Wells Fargo is facing multiple lawsuits from customers and employees over the long-running fake account fiasco that saw more than two million bogus, unauthorized accounts being opened in customers’ names. Even though lawmakers and consumer advocates have repeatedly asked the bank to not sidestep its liability by using an often-ignored clause in its customer agreement, lawyers for Wells Fargo have already begun to play that “get out of jail free” card.
Wells — just like most major banks, telecom and cable companies, online retailers, and electronics manufacturers — includes a forced arbitration clause in its consumer contracts.
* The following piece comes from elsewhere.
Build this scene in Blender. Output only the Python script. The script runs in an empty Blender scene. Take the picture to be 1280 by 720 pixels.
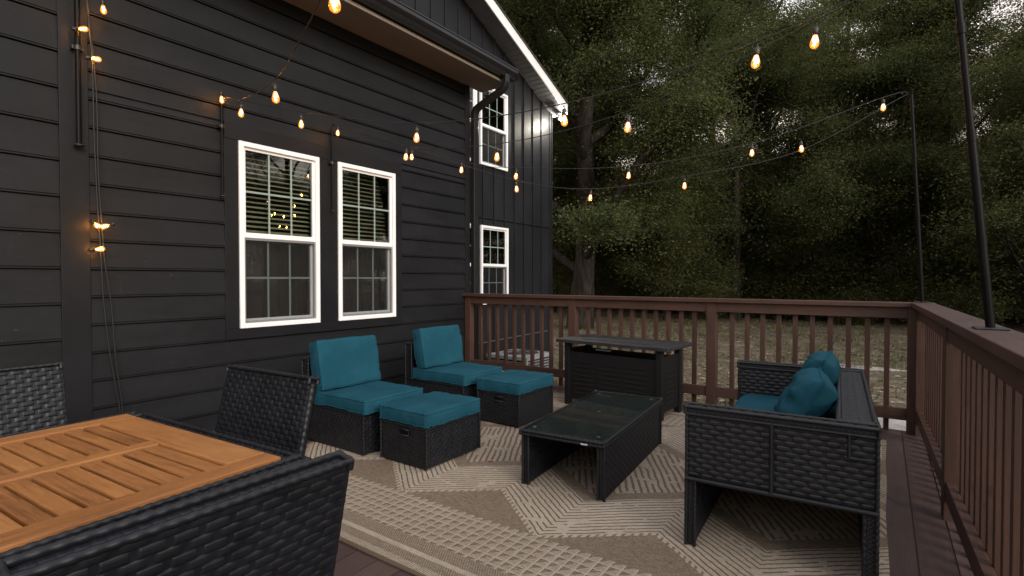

These clauses do two things: First, they prevent the customer from bringing a lawsuit through the legal system. Instead, any dispute can be shunted off into private arbitration. Second, and more importantly, they prohibit similarly wronged customers from joining their complaints into a single class action — even through arbitration.
Thus, rather than having a handful of named plaintiffs representing an entire class of harmed individuals, each wronged customer must go through arbitration on their own.
That might be worth the effort if your individual claim is substantial, but in many class actions the rewards for a single class member are often small; however the total damages for the company can be huge. The purpose is to hold the wrongdoer accountable financially and to do so in a public forum, so that any additional information that might be brought to light does not remain hidden in a file cabinet somewhere.
As a result of this high-effort, low-reward system, only a small number of potential plaintiffs ever enter into arbitration — the overwhelming majority of bank customers don’t even know that they have signed away this right to sue.
When Wells Fargo acknowledged that its employees had been gaming the bank’s sales quota and incentives system by opening and closing millions of fake accounts in existing customers’ names, lawmakers directly asked then-CEO John Stumpf if Wells planned to play the arbitration card to compel the inevitable class actions out of court and into discrete arbitration disputes.
Stumpf declined to say yes or no, but the answer was pretty clear when he responded that he had “instructed my team to do whatever it takes, within reason, to take care of these customers,” and that he would discuss the issue with his legal team.
In response, a coalition of senators wrote to Stumpf, calling on him to rethink this tactic, arguing that the lack of transparency surrounding closed arbitration hearings “helps hide fraudulent schemes such as the sham accounts at Wells Fargo from the justice system, from the news media, and from the public eye.”
More recently, members of both the House and Senate introduced the Justice For Victims Of Fraud Act, which if passed would forbid Wells from compelling these disputes into arbitration.
However, the bank has already begun the process of diverting these lawsuits out of public view and dividing them up into individual arbitration disputes.
In November, the bank filed a motion to compel arbitration [PDF] for the 80 plaintiffs in a class action filed in a Utah federal court.
The bank successfully used a similar tactic to break up a May 2015 class action lawsuit filed more than a year before Wells Fargo ever publicly admitted to the fake account fraud.
In Sept. 2015, a full year in advance of Wells’ $185 million settlement with state and federal regulators, the court granted [PDF] the bank’s motion to compel that case into arbitration.
This week, the New York Times reported on more of the bank’s efforts to keep these lawsuits out of the courtroom, even though there is no dispute that Wells Fargo employees opened these unauthorized accounts.
“It is ridiculous,” one of the named plaintiffs in the Utah lawsuit tells the Times. “This is an issue of identity theft — my identity was used so employees could meet sales goals. This is something that needs to be litigated in a public forum.”
Wells claims that arbitration is a “last resort,” in spite of the fact that it’s asking for these cases to be dismissed only weeks after they have been filed.
“We want to make sure that no Wells Fargo customer loses a single penny because of these issues,” explains the bank in a statement to the Times.
While making customers whole again is a positive step, it doesn’t address the potential punitive aspect of a class action, wherein the bank would be made to feel the sting of its bad practices by having to publicly admit culpability.
“I think it’s a major problem when you have a bank that is so large, doing the things that Wells Fargo did on a systematic basis, to be able to keep that under wraps,” explains one lawyer representing a Wells customer whose case was forced into arbitration.